§ WHAT IS NEEDED: Using the data below, gather each line that includes the word "Blender".

(Records from a data source)
┄┄┄┄┄┄
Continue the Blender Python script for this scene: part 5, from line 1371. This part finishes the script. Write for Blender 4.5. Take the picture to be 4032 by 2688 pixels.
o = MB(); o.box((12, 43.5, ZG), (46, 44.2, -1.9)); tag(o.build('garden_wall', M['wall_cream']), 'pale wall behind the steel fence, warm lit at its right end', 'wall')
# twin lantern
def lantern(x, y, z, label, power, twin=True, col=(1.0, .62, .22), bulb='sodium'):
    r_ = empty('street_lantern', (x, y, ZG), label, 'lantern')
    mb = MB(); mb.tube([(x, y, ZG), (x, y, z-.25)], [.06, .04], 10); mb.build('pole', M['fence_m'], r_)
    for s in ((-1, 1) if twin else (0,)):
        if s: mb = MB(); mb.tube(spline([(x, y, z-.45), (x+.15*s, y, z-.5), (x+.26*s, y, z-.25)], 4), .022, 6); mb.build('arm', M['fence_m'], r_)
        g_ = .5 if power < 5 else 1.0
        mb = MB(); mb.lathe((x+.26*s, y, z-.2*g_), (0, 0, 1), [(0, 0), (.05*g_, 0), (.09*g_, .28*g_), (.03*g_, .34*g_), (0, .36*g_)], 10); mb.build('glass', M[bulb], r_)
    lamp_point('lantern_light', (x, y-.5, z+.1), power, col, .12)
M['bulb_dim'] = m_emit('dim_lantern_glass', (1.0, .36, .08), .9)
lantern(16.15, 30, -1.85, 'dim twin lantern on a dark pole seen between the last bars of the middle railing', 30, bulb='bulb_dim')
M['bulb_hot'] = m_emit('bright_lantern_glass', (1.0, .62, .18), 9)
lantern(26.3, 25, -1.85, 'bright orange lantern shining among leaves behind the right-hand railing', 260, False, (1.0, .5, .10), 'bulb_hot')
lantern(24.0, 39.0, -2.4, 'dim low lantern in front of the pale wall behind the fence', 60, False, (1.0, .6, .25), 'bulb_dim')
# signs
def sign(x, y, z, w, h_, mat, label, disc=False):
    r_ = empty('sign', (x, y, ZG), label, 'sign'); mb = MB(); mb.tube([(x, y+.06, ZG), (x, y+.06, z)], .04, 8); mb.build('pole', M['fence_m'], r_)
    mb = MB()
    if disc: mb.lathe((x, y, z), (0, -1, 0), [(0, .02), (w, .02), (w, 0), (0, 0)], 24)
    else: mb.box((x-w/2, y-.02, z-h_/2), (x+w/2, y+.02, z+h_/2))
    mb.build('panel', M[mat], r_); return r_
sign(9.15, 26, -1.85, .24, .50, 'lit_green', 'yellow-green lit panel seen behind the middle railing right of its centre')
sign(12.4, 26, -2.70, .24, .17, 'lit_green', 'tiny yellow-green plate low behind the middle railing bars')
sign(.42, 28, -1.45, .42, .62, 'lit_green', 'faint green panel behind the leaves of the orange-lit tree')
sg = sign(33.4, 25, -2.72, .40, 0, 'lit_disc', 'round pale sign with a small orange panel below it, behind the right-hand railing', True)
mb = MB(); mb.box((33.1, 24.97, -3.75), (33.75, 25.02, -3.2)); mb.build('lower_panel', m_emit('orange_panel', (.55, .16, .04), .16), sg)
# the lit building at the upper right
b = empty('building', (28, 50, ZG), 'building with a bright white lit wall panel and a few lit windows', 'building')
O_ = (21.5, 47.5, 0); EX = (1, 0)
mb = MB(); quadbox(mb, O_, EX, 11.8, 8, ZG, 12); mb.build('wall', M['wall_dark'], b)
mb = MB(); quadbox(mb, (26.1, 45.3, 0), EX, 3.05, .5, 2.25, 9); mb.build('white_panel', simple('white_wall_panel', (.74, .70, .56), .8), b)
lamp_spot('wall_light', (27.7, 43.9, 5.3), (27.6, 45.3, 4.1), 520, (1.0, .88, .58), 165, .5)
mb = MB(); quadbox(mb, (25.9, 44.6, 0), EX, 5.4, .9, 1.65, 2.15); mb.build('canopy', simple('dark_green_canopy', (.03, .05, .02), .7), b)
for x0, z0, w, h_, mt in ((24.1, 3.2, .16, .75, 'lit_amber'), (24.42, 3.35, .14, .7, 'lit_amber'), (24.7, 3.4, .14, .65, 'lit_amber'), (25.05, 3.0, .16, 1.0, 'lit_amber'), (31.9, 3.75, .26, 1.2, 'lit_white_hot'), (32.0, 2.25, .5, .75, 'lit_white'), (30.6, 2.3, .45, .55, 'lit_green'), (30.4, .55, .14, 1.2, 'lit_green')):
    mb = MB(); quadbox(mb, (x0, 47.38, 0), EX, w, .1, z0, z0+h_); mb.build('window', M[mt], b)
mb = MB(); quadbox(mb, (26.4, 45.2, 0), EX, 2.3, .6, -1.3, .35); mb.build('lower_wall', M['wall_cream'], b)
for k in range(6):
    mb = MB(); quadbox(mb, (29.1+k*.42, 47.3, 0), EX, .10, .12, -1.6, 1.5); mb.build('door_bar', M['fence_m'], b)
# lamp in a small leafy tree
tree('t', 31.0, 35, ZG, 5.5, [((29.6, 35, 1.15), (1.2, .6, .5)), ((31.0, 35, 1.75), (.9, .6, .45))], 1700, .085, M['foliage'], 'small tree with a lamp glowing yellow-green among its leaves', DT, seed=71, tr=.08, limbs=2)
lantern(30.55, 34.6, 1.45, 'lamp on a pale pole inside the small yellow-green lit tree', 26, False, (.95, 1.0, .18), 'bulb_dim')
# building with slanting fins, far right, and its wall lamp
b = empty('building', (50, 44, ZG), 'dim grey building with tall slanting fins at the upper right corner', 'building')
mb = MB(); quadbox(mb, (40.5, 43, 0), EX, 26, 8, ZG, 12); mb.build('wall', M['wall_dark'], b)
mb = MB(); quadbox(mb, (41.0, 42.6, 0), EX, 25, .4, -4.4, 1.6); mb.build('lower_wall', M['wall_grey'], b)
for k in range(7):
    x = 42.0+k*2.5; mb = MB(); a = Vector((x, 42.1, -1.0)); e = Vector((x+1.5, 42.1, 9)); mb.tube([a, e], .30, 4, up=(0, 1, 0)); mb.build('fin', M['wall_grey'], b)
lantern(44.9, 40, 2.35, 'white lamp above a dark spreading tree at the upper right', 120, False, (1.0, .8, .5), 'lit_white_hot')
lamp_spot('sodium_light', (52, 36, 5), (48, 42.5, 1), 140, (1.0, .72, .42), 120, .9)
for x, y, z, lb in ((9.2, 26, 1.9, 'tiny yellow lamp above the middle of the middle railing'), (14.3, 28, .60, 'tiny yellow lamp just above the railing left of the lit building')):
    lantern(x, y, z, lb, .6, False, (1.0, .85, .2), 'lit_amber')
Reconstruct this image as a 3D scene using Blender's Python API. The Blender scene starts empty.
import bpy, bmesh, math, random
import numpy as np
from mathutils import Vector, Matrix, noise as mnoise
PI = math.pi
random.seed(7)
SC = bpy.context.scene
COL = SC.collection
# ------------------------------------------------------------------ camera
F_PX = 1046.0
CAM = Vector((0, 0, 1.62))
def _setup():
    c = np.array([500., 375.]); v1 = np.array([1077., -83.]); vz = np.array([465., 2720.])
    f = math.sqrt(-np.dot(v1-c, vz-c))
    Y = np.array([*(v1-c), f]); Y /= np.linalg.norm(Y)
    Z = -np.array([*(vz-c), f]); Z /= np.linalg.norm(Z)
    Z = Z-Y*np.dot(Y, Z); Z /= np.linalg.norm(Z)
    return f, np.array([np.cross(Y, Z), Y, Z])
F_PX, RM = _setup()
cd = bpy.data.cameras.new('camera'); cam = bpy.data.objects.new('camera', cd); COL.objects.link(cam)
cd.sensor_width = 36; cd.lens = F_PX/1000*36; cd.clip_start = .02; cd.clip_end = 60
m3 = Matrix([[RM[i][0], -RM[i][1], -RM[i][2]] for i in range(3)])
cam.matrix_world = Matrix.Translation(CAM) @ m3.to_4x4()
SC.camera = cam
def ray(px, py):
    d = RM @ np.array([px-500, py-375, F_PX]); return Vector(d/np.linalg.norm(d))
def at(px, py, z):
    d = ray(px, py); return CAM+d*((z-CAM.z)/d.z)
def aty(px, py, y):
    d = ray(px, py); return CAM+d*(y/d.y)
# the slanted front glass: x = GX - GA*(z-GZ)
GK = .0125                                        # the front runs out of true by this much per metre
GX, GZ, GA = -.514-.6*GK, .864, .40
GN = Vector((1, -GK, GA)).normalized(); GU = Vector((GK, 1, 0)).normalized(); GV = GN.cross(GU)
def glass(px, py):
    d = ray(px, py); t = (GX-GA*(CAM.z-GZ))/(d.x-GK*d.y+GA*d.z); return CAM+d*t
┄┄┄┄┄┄
§ FULL SOLUTION:
Continue the Blender Python script for this scene: part 5, from line 1371. This part finishes the script. Write for Blender 4.5. Take the picture to be 4032 by 2688 pixels.
Reconstruct this image as a 3D scene using Blender's Python API. The Blender scene starts empty.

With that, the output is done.